Mortgage interest rates fluctuate daily and are determined by many factors, including the economy, your credit score, down payment, loan amount and more. Contact us to being the process, and once you’re ready, we will lock in a mortgage rate for you.

What documents do I need?

  • Most recent two years of your Form W-2 from your employer
  • Most recent month of your pay stubs
  • Most recent two years of your tax returns with your signature
  • Most recent two months of your bank & investment statements
  • Driver’s License
  • Homeowners insurance policy declaration pages for all homes

Is there anything I shouldn’t do before I get prequalified?

  1. Buy a big-ticket item: a car, a boat, an expensive piece of furniture
  2. Change your job or become self employed
  3. Co-sign on a loan with anyone
  4. Make any large deposits to your accounts outside of your paycheck
  5. Use your credit cards or pay bills late
  6. Open or close any lines of credit
  7. Let someone run a credit check on you
  8. Spend your money you have saved for your down payment
  9. Take out any payday loans

What is the difference between a pre-qualification & a pre-approval?

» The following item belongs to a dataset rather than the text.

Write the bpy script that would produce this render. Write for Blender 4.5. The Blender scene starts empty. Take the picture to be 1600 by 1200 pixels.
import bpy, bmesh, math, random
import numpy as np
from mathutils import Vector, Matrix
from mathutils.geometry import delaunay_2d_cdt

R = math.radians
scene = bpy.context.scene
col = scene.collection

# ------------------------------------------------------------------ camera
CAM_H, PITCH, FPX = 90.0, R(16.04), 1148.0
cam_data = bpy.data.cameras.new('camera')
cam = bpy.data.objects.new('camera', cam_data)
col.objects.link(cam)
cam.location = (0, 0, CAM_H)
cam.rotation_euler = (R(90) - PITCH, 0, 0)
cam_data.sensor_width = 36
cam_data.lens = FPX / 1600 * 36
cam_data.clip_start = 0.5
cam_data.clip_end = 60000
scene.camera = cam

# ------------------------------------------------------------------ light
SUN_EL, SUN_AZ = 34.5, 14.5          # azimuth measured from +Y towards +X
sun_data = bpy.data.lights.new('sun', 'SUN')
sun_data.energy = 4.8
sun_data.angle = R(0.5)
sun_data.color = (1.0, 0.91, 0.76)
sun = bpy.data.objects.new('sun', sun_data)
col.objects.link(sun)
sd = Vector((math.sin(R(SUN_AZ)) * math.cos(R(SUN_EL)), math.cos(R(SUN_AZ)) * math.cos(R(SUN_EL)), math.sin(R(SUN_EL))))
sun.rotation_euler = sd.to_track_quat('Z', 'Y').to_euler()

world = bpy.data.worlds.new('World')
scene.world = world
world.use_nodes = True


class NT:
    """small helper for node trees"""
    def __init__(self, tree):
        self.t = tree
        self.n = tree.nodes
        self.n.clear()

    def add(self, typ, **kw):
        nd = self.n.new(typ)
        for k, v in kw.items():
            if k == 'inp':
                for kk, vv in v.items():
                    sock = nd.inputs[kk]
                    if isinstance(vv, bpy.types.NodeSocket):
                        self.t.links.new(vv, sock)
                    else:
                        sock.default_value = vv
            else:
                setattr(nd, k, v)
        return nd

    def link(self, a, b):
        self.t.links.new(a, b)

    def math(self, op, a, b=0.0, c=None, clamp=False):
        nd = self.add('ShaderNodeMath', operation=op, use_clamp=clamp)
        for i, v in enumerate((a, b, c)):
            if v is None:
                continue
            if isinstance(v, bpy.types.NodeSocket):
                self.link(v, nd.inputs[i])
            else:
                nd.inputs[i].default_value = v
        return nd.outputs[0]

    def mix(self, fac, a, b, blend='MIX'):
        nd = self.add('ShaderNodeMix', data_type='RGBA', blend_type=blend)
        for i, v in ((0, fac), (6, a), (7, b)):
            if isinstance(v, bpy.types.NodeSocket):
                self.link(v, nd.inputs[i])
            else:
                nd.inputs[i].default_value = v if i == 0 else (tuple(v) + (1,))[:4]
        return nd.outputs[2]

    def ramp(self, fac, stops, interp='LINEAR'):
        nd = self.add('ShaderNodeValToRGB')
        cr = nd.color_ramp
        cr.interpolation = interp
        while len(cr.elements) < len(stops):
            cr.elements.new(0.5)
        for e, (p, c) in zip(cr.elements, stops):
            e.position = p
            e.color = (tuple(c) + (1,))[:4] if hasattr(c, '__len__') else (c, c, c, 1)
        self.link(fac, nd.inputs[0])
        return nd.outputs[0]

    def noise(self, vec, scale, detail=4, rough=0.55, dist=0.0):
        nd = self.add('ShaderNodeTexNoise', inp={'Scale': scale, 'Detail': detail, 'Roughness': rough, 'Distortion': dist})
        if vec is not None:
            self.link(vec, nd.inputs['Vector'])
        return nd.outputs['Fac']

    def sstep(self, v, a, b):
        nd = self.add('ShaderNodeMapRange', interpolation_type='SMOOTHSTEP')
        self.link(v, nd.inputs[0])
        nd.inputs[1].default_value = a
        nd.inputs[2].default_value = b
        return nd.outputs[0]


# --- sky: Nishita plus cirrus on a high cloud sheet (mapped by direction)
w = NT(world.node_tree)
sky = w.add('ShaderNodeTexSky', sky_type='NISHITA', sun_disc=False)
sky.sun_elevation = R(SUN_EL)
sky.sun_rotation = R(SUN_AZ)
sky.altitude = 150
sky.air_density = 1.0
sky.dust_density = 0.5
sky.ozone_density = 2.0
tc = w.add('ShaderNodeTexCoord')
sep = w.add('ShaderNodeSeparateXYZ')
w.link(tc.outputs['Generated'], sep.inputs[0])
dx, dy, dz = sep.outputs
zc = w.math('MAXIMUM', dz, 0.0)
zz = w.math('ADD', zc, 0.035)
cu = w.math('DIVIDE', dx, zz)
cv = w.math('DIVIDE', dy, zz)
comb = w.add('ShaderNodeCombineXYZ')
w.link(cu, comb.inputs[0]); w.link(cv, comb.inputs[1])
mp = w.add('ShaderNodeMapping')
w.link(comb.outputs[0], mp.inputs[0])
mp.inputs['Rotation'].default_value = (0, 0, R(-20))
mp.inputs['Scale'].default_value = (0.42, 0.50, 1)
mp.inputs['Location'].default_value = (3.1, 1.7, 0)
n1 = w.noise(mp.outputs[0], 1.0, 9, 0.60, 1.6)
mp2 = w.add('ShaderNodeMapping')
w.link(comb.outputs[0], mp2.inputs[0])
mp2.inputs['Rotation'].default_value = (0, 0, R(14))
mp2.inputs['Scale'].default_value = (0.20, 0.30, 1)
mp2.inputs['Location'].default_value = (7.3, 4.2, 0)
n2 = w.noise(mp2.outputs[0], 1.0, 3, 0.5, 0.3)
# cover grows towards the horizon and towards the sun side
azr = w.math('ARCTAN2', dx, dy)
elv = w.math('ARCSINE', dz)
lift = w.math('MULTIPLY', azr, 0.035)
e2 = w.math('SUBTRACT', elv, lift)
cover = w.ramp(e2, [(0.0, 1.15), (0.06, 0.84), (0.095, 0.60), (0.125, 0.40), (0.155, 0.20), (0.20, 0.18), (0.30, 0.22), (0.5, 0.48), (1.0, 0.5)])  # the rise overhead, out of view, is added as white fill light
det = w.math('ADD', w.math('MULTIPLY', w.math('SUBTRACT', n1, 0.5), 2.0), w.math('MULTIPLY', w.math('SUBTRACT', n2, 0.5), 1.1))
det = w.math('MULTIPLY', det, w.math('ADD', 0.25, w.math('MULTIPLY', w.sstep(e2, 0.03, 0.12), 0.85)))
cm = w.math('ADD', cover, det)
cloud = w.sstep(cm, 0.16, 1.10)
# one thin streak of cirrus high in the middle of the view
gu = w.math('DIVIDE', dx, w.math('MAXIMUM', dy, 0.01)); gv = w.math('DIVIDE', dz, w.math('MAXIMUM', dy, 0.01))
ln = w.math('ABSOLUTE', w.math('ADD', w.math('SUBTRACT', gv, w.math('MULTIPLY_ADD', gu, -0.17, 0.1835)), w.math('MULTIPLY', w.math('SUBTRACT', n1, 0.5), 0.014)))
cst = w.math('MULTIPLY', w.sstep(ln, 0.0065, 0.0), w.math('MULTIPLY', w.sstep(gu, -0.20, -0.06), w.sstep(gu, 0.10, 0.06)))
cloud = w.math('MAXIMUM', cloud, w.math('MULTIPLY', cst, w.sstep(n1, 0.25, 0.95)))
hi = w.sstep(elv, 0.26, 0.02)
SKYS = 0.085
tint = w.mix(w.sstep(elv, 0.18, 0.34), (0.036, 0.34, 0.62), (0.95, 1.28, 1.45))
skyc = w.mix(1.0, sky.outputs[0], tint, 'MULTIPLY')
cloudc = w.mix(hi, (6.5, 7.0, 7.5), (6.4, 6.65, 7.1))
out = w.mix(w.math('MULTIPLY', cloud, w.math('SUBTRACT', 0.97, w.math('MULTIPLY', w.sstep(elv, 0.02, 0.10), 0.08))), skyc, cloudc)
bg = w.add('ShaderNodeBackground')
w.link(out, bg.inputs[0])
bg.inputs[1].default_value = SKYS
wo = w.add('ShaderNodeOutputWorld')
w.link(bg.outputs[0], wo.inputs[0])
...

A mortgage pre-qualification means we have decided you will likely be approved for a loan up to a certain amount, based on your financial situation and a soft credit pull that will not negatively impact your credit. A pre-approval comes after you apply and provide to us the necessary documents to give you the specific loan amount you can borrow.

Which type of mortgage is best for me?

It depends! While there are no “bad” mortgage loan programs, there may be one that fits your situation better than others. We hope the information we provide on our loan programs help you understand the options, but we guarantee to will place you in a home loan that is best for your needs.

What is mortgage insurance?

Mortgage insurance lowers the risk to the lender of making a loan to you. Typically, borrowers making a down payment of less than 20 percent of the purchase price of the home will need to pay for mortgage insurance until they have paid 20 percent of their loan.